The Federal Circuit found that the district court committed legal error by applying the wrong line of cases in its anticipation analysis. (Slip Op. at 8.) Federal Circuit precedent establishes two frameworks for analyzing whether prior art anticipates a claimed range: (1) if the prior art discloses a point within the range, the range is anticipated, or (2) if the prior art discloses a range that overlaps with the claimed range, the claimed range is anticipated if it “describes the claimed range with sufficient specificity such that a reasonable fact finder could conclude that there is no reasonable difference in how the invention operates over the ranges.” (Id. at 9-10.) The district court had applied Kennametal, Inc. v. Ingersoll Cutting Tool Co., 780 F.3d 1376 (Fed. Cir. 2015), and the “immediately envisage” test to treat the Muller patents as point-within-a-range prior art. (Slip Op. at 10-11.) The Court held that this was legal error because, even though the Muller patents indisputably disclosed an overlapping range of ratios, a “disclosure of a range is not a disclosure of endpoints of the range or other discrete points within the range.” (Id. at 11-12.) Accordingly, the district court’s reliance on Kennametal was error.

Obviousness Analysis

The Federal Circuit nevertheless upheld the district court’s invalidity judgment because it found no error in the district court’s obviousness findings. Because the range disclosed in the Muller patents indisputably overlapped with the claimed range of the ’589 patent, Actavis established a prima facie case of obviousness. (Id. at 14.) UCB raised several challenges to the district court’s obviousness findings, each of which were rejected by the Federal Circuit.

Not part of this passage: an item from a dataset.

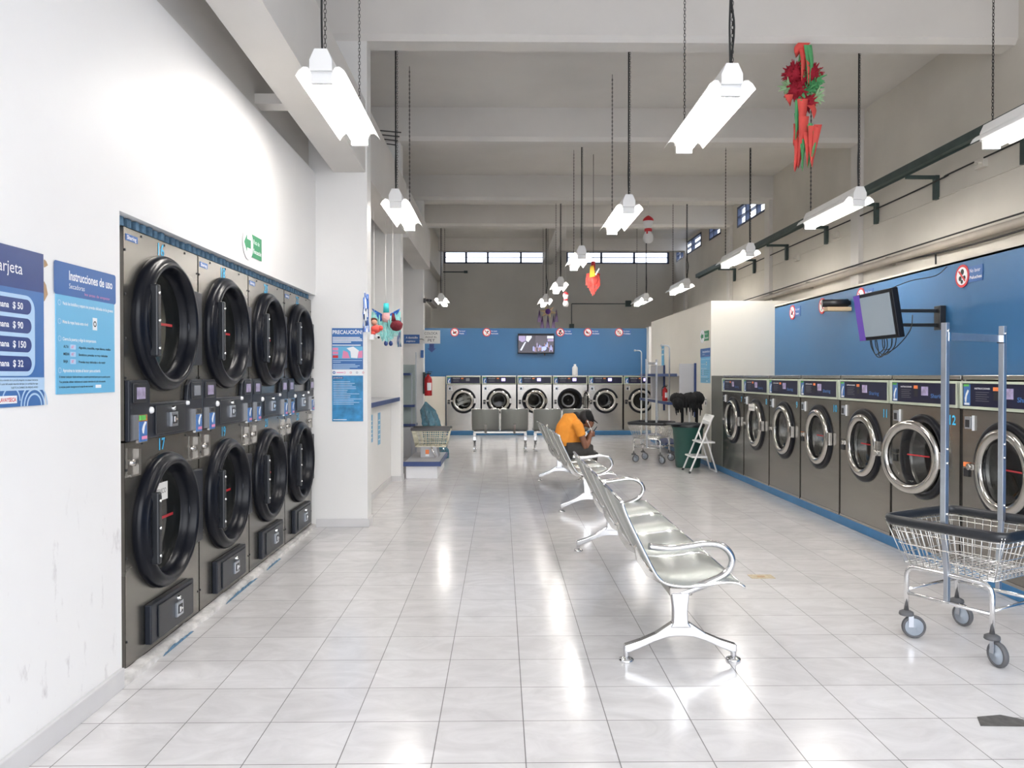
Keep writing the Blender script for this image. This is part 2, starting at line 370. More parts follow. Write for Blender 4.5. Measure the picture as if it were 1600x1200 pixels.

First, the Court rejected UCB’s claim that the discovery of Form II changed the state of the art, “rendering all pre-Form II prior art, including the Muller patents irrelevant.” (Id. at 16.) The district court did not clearly err in finding pre-Form II art relevant because of the similarities between Form I and Form II. (Id. at 17.)

Second, the Court rejected UCB’s claim that prior art reference Tang taught away from the claimed range in the ’589 patent because there was no clear error in the district court’s finding that Tang taught an alternative invention and that Tang did “not criticize, discredit, or otherwise dissuade a skilled artisan from investigating the claimed range of ratios.” (Id. at 18-19.) The Court found that Tang merely expressed a preference for a range with a higher PVP percentage but did not teach away from the claimed range. (Id. at 19.)

Third, the Federal Circuit rejected UCB’s arguments that the ’589 patent had unexpected results because Original Neupro®, which fell within the range of the Muller patents, resulted in crystallized rotigotine. (Id. at 20.) The difference in results between the Muller patents and the ’589 patent were a difference in degree because PVP was the most effective crystallization inhibitor, and a person of skill in the art would have expected that an increase in PVP would increase stability of an amorphous drug. (Id. at 21.) The Court refused to reweigh evidence to find the district had clearly erred. (Id. at 24).

Finally, the Court rejected UCB’s challenges to the district court’s finding of no nexus between commercial success of Reformulated Neupro® and the ’589 patent because the Muller patents operated as blocking patents that dissuaded competitors from developing rotigotine TTSs. (Id. at 24-25.) The Federal Circuit specifically found that UCB’s argument that allowing blocking patents to prevent a nexus finding would “effectively brand all co-owned patents ‘blocking’ patents,” unpersuasive, noting that UCB’s expert had failed to analyze whether UCB’s multiple other patents were responsible for Neupro®’s success. (Slip Op. at 26.) Further, the Court found UCB’s claim that the district court’s decision lacked extensive analysis unpersuasive in view of the over 40 pages of factual findings and conclusions of law issued by the district court. (Slip Op. at 28.)

Key Takeaways

  1. The Federal Circuit views the Kennametal decision as not applicable to anticipation cases based on overlapping ranges but, instead, limited to where a reference even if it “does not expressly spell out” all the limitations arranged or combined as in the claim, if a person of skill in the art, reading the reference, would “at once envisage” the claimed arrangement or combination.
  2. Patent owners that own potentially blocking patents should make sure to present evidence as to why those patents are responsible for a product’s commercial success.
  3. Where possible, patent owners should focus teach away arguments on prior art passages explicitly criticizing elements of the claimed invention.

1 UCB also asserted another patent, U.S. Patent No. 8,232,414. (Slip Op. at 5.)

2 UCB also sued Mylan Technologies, Inc., but the parties stipulated to adopt the judgment, opinion, and trial record from the case against Actavis. See UCB, Inc. v. Mylan Techs., Inc., No. 2:19-cv-128, 2020 WL 2300359 (D. Vt. May 8, 2020); (Slip Op. at 8).